I picked this up a couple times over the last two weeks and it just didn’t really grab me, although the drawings are very evocative and not at all like his picture books. it feels like a cross between Tim Burton’s drawings and the loose line work of Saul Steinberg.
The ideas in Ungerer's work presented here are full of depth and complexity, and his simple style gives them a directness with the observer. There are no extraneous details, no distractions. Much like the subjects in The Underground Sketchbook, the observer must come face-to-face with the crudeness and hopelessness in the world brought upon by an ideology and one's own wicked pursuit of happiness through Ungerer's lens, a world that is black-and-white and bleeds red. The veil of romantic perception is not simply lowered, but snatched, and in this motion Ungerer shows us the darker side: A lady holding her child's hand in the vice of a lobster claw, a woman binding a man to a pillar with a umbilical cord still linked to their baby, A man constricted by a snake that has metamorphosed from a cord plugged into the wall. Ungerer constantly reminds us that the objects of our desire and the lifestyles we choose can cause us tremendous pain and sorrow without our realization of the cause (or with our realization, denial). We sometimes are so taken by our romanticized perception of the world, we fail to see the red dripping from the tightly sewn veil.
Excellent sociocultural commentary on the radical movements of the 60s- women’s sexual freedom, war, and suburban malaise. Excellent introduction by Jonathan Miller, who writes that Ungerer “explore[s] the mysteries in simultaneously stripping down work to its most primitive while telling the most sophisticated stories”

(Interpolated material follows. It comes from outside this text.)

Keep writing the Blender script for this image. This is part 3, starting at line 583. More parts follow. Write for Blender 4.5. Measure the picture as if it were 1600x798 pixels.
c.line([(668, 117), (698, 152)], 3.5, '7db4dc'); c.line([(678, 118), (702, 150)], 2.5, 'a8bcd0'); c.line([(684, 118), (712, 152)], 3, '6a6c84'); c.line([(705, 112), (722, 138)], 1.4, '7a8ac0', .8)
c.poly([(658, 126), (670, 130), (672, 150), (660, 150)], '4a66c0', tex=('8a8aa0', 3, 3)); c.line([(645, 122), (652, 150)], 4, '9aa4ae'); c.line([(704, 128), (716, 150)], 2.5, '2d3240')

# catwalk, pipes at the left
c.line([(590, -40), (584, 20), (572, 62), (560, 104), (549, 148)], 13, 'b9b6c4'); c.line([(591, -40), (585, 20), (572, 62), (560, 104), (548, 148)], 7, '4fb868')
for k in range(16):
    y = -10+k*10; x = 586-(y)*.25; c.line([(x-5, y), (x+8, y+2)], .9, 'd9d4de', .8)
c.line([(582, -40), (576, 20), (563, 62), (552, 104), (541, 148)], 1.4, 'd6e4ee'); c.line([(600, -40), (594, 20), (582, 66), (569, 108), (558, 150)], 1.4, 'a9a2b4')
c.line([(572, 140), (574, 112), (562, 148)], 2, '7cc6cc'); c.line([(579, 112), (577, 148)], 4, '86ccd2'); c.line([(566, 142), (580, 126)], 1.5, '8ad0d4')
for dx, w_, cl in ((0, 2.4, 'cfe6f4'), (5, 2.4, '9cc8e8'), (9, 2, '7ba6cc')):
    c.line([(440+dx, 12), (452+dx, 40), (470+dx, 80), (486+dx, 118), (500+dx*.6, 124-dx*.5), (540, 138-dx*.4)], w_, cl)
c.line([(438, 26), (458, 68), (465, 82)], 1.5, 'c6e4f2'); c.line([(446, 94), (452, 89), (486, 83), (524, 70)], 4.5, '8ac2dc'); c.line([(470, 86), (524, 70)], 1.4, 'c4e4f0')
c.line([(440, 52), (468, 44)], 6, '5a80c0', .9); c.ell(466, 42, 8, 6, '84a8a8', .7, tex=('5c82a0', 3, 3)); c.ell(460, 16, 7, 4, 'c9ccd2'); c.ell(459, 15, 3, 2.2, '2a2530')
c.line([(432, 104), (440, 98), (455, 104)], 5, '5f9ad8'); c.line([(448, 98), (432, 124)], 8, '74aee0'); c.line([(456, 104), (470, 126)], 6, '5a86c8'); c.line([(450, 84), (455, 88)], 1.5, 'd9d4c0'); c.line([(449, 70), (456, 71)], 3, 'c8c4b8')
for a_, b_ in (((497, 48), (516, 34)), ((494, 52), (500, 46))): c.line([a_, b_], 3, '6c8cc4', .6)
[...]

I know Tomi Ungerer as a children’s illustrator. This is not for kids! It’s full of dismembered bodies and bodies fused with machines in an Akiralike Cronenbergian fashion. The only color besides black is Red, red blood ominous red lipstick, red lobster claws. This book has a good introduction by Jonathan Hiller that describes the dissolution of bodies within Ungerer's work & how they depict the scrambled times of the 60s, and that the literal dismembering of bodies during the holocaust fried everyone’s brains. The drawings are often comical but also pretty bleak and/or gruesome. Marriage is depicted as stigmata, a couple nails their hands together on a table. Another man sits at a table with several nails hammered through. I wish I'd had more time to look at each image.